MischiefSC, on 05 December 2016 - 08:34 PM, said:
The population is small because factions and worlds mean nothing, there's no logistics of any sort to add depth or purpose to the above and a long list of other issues.
We had thousands in FW 1/2. At one point Davion had over 100 players each on Marik, Liao and Kurita borders at the same time in primetime and still had some teams playing the Clans.
People were excited to be part of a faction trying to take over the universe, we made alliances and made strategies and politics and trash talked our enemies.
Then.... we started to run into the issue of how pointless the dots were, that being a loyalist was in all ways inferior to being a merc and the imbalances between IS and Clan tech. Then the issues with how the ghost drop mechanics worked (weaponized boredom!) and team v pugs. The things we *should* have been able to do like share borders with allies to reinforce and dynamically adjust faction populations to deal with imbalances, to have faction membership really a meaningful choice, that mercs should be *hired* and hired for a specific strategic goal and not just these huge unit population boosts hopping around at will to shuffle the map....
so people left. Then LT showed up and people left *in droves* and PGI ignored it. That's the critical piece; we had some issues but it was still fixable in 2.0. There was still hope, there were people who wanted to come back. If we'd gotten this new QP maps and stuff for 3.0 and no LT? If we'd gotten dynamic alliances you vote for (so for example Liao votes to ally with Kurita then Liao and Kurita pilots can all drop on each others fronts mixed) you'd have a dynamic population that can shrink or grow, contract or focus as needed to deal with the ebb and flow of players and you'd have had excitement and growth.
This? This is an embrace of failure. Ignoring the huge issues created by 3.0 for so long got a lot of people to give up and now? The elimination of faction relevance entirely is blowing off the bulk of players that FW should appeal to and giving nothing really to draw anyone else in. The pugs who come? They're going to get stomped repeatedly and quit. Units? I can already tell you being in contact with most the units who still play.... most are probably going Clans. With factions gone why not play with the better mechs/tech? Especially with quirk removal coming in a month or so. You'd be an idiot to stay IS. With faction membership being even more irrelevant than it was before why not?
The bucket change is the embrace of failure. Just try to keep the declining few finding matches while giving nothing substantial to get new people playing.
This was a good post.
AnimeFreak40K, on 05 December 2016 - 08:38 PM, said:
For example, there are people who want to play FW so they and their unit can control/move the map around. They like the space-nerd politics that go along with their giant stompy robots. These guys, whether as a unit or as casuals, play for fun and don't really care beyond that. This crowd runs directly counter to the competitive guys. These guys play to win, and winning is all they care about. Drop, take the objective ASAP, repeat until the planet is theirs because success is measured by tagged planets.

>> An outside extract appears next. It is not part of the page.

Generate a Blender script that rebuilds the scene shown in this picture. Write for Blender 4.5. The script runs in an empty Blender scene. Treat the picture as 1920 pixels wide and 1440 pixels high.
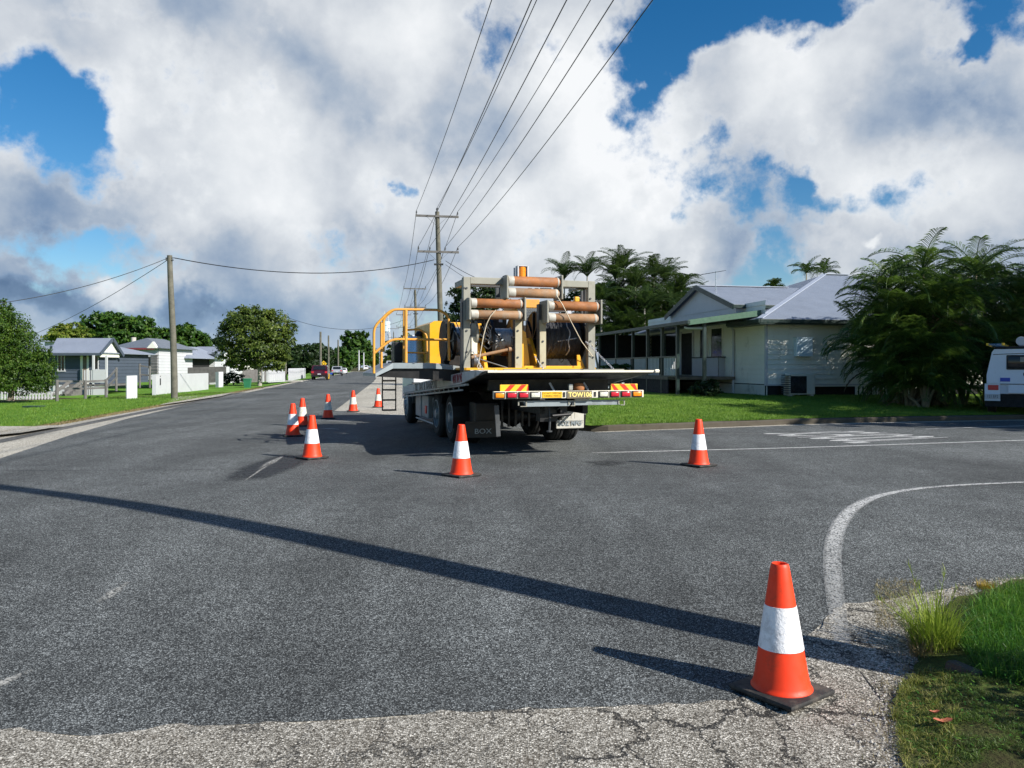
import bpy, bmesh, math, random
from mathutils import Vector, Matrix
R = math.radians
sc = bpy.context.scene
COL = sc.collection
# ------------------------------------------------------------------ camera / light / sky
F, CX, HY, CAMZ = 1424.0, 960.0, 688.0, 1.5
cam_d = bpy.data.cameras.new('camera'); cam = bpy.data.objects.new('camera', cam_d); COL.objects.link(cam)
cam.location = (0, 0, CAMZ); cam.rotation_euler = (R(90), 0, 0)
cam_d.sensor_width = 36; cam_d.lens = 36 * F / 1920; cam_d.shift_y = -32 / 1920
cam_d.clip_start = 0.1; cam_d.clip_end = 5000
sc.camera = cam
SUN_EL = R(32); SUN_DIR = Vector((0.864, -0.503, 0)).normalized()      # horizontal direction towards the sun
sd = Vector((SUN_DIR.x * math.cos(SUN_EL), SUN_DIR.y * math.cos(SUN_EL), math.sin(SUN_EL)))
sun_d = bpy.data.lights.new('sun', 'SUN'); sun = bpy.data.objects.new('sun', sun_d); COL.objects.link(sun)
sun_d.energy = 5.0; sun_d.angle = R(0.5); sun_d.color = (1.0, 0.95, 0.87)
sun.rotation_euler = (-sd).to_track_quat('-Z', 'Y').to_euler(); sun.location = (20, -20, 30)
vs = sc.view_settings; vs.view_transform = 'Standard'; vs.look = 'None'; vs.gamma = 1; vs.exposure = 0.62
sc.cycles.max_bounces = 6; sc.cycles.diffuse_bounces = 2; sc.cycles.transparent_max_bounces = 12
sc.cycles.use_denoising = True

class NT:
    """small helper for building node trees"""
    def __init__(s, tree): s.t = tree; s.n = tree.nodes; s.l = tree.links
    def node(s, kind, **kw):
        nd = s.n.new(kind)
        for k, v in kw.items():
            if k.startswith('i_'):
                key = k[2:]; key = int(key) if key.isdigit() else key.replace('_', ' ')
                s.set(nd.inputs[key], v)
            else: setattr(nd, k, v)
        return nd
    def set(s, sock, v):
        if isinstance(v, bpy.types.NodeSocket): s.l.new(v, sock)
        else: sock.default_value = v
    def math(s, op, a, b=0.0, c=None, clamp=False):
        nd = s.n.new('ShaderNodeMath'); nd.operation = op; nd.use_clamp = clamp
        s.set(nd.inputs[0], a); s.set(nd.inputs[1], b)
        if c is not None: s.set(nd.inputs[2], c)
        return nd.outputs[0]
    def vmath(s, op, a, b):
        nd = s.n.new('ShaderNodeVectorMath'); nd.operation = op
        s.set(nd.inputs[0], a); s.set(nd.inputs[1], b)
        return nd.outputs['Value'] if op in ('LENGTH', 'DOT_PRODUCT') else nd.outputs[0]
    def mix(s, f, a, b):
        nd = s.n.new('ShaderNodeMix'); nd.data_type = 'RGBA'
        s.set(nd.inputs[0], f); s.set(nd.inputs[6], a); s.set(nd.inputs[7], b)
        return nd.outputs[2]
    def rng(s, v, a, b, c=0.0, d=1.0, smooth=False):
        nd = s.n.new('ShaderNodeMapRange'); nd.clamp = True
        if smooth: nd.interpolation_type = 'SMOOTHSTEP'
        s.set(nd.inputs[0], v)
        for i, x in enumerate((a, b, c, d)): nd.inputs[i + 1].default_value = x
        return nd.outputs[0]
    def noise(s, vec, scale, detail=4, rough=0.55, dist=0.0):
        nd = s.n.new('ShaderNodeTexNoise')
        if vec is not None: s.l.new(vec, nd.inputs['Vector'])
        nd.inputs['Scale'].default_value = scale; nd.inputs['Detail'].default_value = detail
        nd.inputs['Roughness'].default_value = rough; nd.inputs['Distortion'].default_value = dist
        return nd.outputs['Fac']
    def ramp(s, f, stops):
        nd = s.n.new('ShaderNodeValToRGB'); s.set(nd.inputs[0], f); e = nd.color_ramp.elements
        while len(e) > 1: e.remove(e[-1])
        e[0].position = stops[0][0]; e[0].color = tuple(stops[0][1]) + (1,)
        for p, c in stops[1:]:
            x = e.new(p); x.color = tuple(c) + (1,)
        return nd.outputs[0]

def c4(c): return (c[0], c[1], c[2], 1)

world = bpy.data.worlds.new('World'); sc.world = world; world.use_nodes = True
def build_sky():
    w = NT(world.node_tree); w.n.clear()
    out = w.node('ShaderNodeOutputWorld')
    sky = w.node('ShaderNodeTexSky', sky_type='NISHITA', sun_disc=False, sun_elevation=SUN_EL,
                 sun_rotation=math.atan2(SUN_DIR.x, SUN_DIR.y), air_density=1.0, dust_density=0.3, ozone_density=3.0)
    hs = w.node('ShaderNodeHueSaturation', i_Saturation=1.38, i_Value=1.0, i_Color=sky.outputs[0])
    bg = w.node('ShaderNodeBackground', i_Color=hs.outputs[0], i_Strength=0.074)
    tc = w.node('ShaderNodeTexCoord'); D = tc.outputs['Generated']
    sep = w.node('ShaderNodeSeparateXYZ', i_0=D)
    # warp the direction slightly so that cloud outlines billow
    def colnoise(vec, scale, detail):
        nd = w.n.new('ShaderNodeTexNoise'); w.l.new(vec, nd.inputs['Vector'])
        nd.inputs['Scale'].default_value = scale; nd.inputs['Detail'].default_value = detail
        nd.inputs['Roughness'].default_value = 0.58
        return nd.outputs['Color']
    wob = w.vmath('MULTIPLY', w.vmath('SUBTRACT', colnoise(D, 5.0, 6), (0.5, 0.5, 0.5)), (0.22, 0.1, 0.2))
    DW = w.vmath('ADD', D, wob)
    def blobs(vec, items):
        acc = None
        for px, py, rx, ry, amp in items:
            c = Vector(((px - CX) / F, 1, (HY - py) / F)); L = c.length; c.normalize()
            d = w.vmath('SUBTRACT', vec, tuple(c))
            d = w.vmath('MULTIPLY', d, (F / rx * L, 1.0, F / ry * L))
            l = w.vmath('LENGTH', d, (0, 0, 0))
            v = w.rng(l, 0.35, 1.35, amp, 0.0, smooth=True)
            acc = v if acc is None else w.math('ADD', acc, v)
        return acc
    holes = blobs(DW, [(40, 190, 95, 88, 1.05), (90, 310, 130, 46, .72), (40, 420, 90, 40, .35), (150, 20, 60, 30, .5), (190, 450, 170, 50, .8),
                       (1240, 105, 100, 105, 1.1), (1300, 130, 90, 70, .8), (1400, 40, 150, 90, 1.1), (1580, -10, 200, 58, 1.05), (1880, -10, 110, 55, .95), (1790, 90, 60, 26, .55),
                       (1310, 330, 50, 60, .62), (1370, 385, 75, 44, .72), (1560, 360, 90, 28, .62), (1490, 395, 60, 36, .66),
                       (1445, 490, 80, 60, .85), (1450, 530, 120, 25, .8), (770, 360, 14, 34, .6), (880, 510, 50, 20, .4),
                       (1800, 75, 36, 30, .5), (1480, 120, 26, 30, .5), (90, 520, 60, 18, .3)])
    n1 = w.noise(D, 7.0, 8, 0.6); n1b = w.noise(D, 24.0, 7, 0.62)
    fray = w.math('ADD', w.rng(n1, 0.3, 0.7, -0.85, 0.85), w.rng(n1b, 0.3, 0.7, -0.28, 0.28))
    hole = w.math('ADD', holes, fray)
    cover = w.rng(hole, 1.12, 0.30, 0.0, 1.0, smooth=True)
    # brightness of the cloud body
    sh = blobs(DW, [(1130, 330, 210, 260, .30), (1110, 180, 90, 110, .10), (760, 330, 60, 150, .14), (700, 60, 150, 80, .12), (360, 270, 230, 170, .16), (560, 330, 170, 110, .08),
                    (1420, 200, 110, 90, .12), (1620, 80, 90, 60, .1), (1700, 340, 180, 60, .06),(180,520,44,24,.35),(380,540,20,44,.2),(1660,425,22,14,.3),
                    (1760, 190, 190, 50, -.14), (900, 180, 70, 90, -.12), (820, 240, 50, 60, -.12), (990, 60, 60, 60, -.14), (560, 470, 340, 50, -.12), (90, 385, 190, 60, -.22),
                    (90, 540, 170, 34, -.42), (370, 545, 60, 40, -.42), (30, 470, 120, 60, -.28), (640, 600, 560, 80, -.26), (1380, 540, 180, 70, -.22),
                    (1340, 430, 90, 70, -.14), (1200, 330, 30, 80, -.12), (1850, 480, 260, 60, -.16), (560, 170, 60, 60, -.05)])
    off = w.vmath('ADD', D, (0.035, 0.0, 0.045))
    na = w.noise(D, 6.0, 7, 0.55); nb = w.noise(off, 6.0, 7, 0.55)
    relief = w.math('MULTIPLY', w.math('SUBTRACT', na, nb), 1.0)
    n3 = w.math('MULTIPLY', w.math('SUBTRACT', w.noise(D, 3.2, 5, 0.5), 0.5), 0.28)
    br = w.math('ADD', w.math('ADD', w.math('ADD', sh, relief), n3), 0.60)
    edge = w.rng(hole, 0.1, 0.6, 0.0, 0.10)
    br = w.math('ADD', br, edge)
    col = w.ramp(br, [(0.0, (.08, .14, .26)), (0.25, (.20, .29, .44)), (0.45, (.40, .47, .57)), (0.60, (.58, .62, .675)), (0.80, (.76, .79, .82)), (1.1 - .1, (.92, .935, .95))])
    # towards the horizon clouds turn blue grey
    lo = w.rng(sep.outputs[2], 0.0, 0.13, 0.6, 0.0, smooth=True)
    col = w.mix(lo, col, (.30, .43, .60, 1))
    cb = w.node('ShaderNodeBackground', i_Color=col, i_Strength=0.68)
    # clouds thinned in the unseen sky overhead and behind, to deepen the shadows
    up = w.rng(sep.outputs[2], 0.5, 0.62, 1.0, 0.05, smooth=True)
    bk = w.rng(sep.outputs[1], 0.35, 0.7, 0.10, 1.0, smooth=True)
    fac = w.math('MULTIPLY', w.math('MULTIPLY', cover, up), bk)
    fac = w.math('MULTIPLY', fac, 0.97)
    ms = w.node('ShaderNodeMixShader', i_0=fac); w.l.new(bg.outputs[0], ms.inputs[1]); w.l.new(cb.outputs[0], ms.inputs[2])
    w.l.new(ms.outputs[0], out.inputs[0])
build_sky()

# ------------------------------------------------------------------ helpers
def smooth01(t): t = max(0.0, min(1.0, t)); return t * t * (3 - 2 * t)
def H(x, y):                       # road surface: falls away towards the camera's corner
    return -0.25 * smooth01((8.5 - y) / 5.0) + 0.055 * max(0.0, 1 - ((y - 7.3) / 3.5) ** 2) ** 2
KERB = [(1.68, 17.5), (4.58, 18.7), (7.5, 20.0), (10.35, 20.75), (14, 21.6), (22, 23.4), (40, 27.4), (90, 38)]
def kerb_y(x):
    if x <= KERB[0][0]: return KERB[0][1]
    for (a, b), (c, d) in zip(KERB, KERB[1:]):
        if x <= c: return b + (d - b) * (x - a) / (c - a)
    return KERB[-1][1]
def ZR(x, y): return 0.14 + 0.27 * smooth01((y - kerb_y(x)) / 9.0)      # right lawn
def sleft(x, y): return -(x + 8.45 + 0.176 * y)
def ZL(x, y): return 0.05 - 0.45 * smooth01((sleft(x, y) - 2.5) / 8.5)  # left verge and gardens
def gp(px, py, zf=H):             # ground point seen at a pixel of the photograph
    z = 0.0
    for _ in range(25):
        d = F * (CAMZ - z) / (py - HY); x = (px - CX) / F * d; z = zf(x, d)
    return Vector((x, d, z))
def at(px, py, d): return Vector(((px - CX) / F * d, d, CAMZ - (py - HY) / F * d))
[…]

These two types of players are mutually exclusive to each other because while both groups want to win, one group doesn't care about spawn-camping or gen-rushing...while the other tend to avoid such tactics.
You have folks that don't care about the space-nerd politics or the meta-tryhards, but they do want to drop with their friends/unit/faction...then you have guys that just want to play. They don't want to join a unit or faction, they just want to play giant stompy robots in something other than just 12v12 TDM. These two are also mutually exclusive, because one requires teamwork and prefers to play vs. other units, and the other rejects the idea of doing exactly that and are more at home in QP... but they're bored of QP or want something different (even if it's just the rewards)
To be clear, these lines of division aren't definitive, nor are they the only sorts of people that want to play FW... but their mindsets do make things mutually exclusive to each other.
I mean, if things aren't hard-core comp, you alienate that group...but if they are, then you alienate the casuals. If things aren't team-oriented and focused, you alienate those guys... but if there is too much "Teamwork OP", then the casuals are pushed out. And keeping things separated isn't the answer.
I watched units/groups poke fun at the casuals and pretty much want the casuals and solos out. Feeling was mutual; solos hated facing off against groups/units. But the fact of the matter is that the population of this game can't support such division. It never could
...so at the end of it, there is no real solution for FW that will satisfy enough people to make a real difference.
And this one was good also.
Plz dont bury relevent and intelligent posts with your one liner **** posting.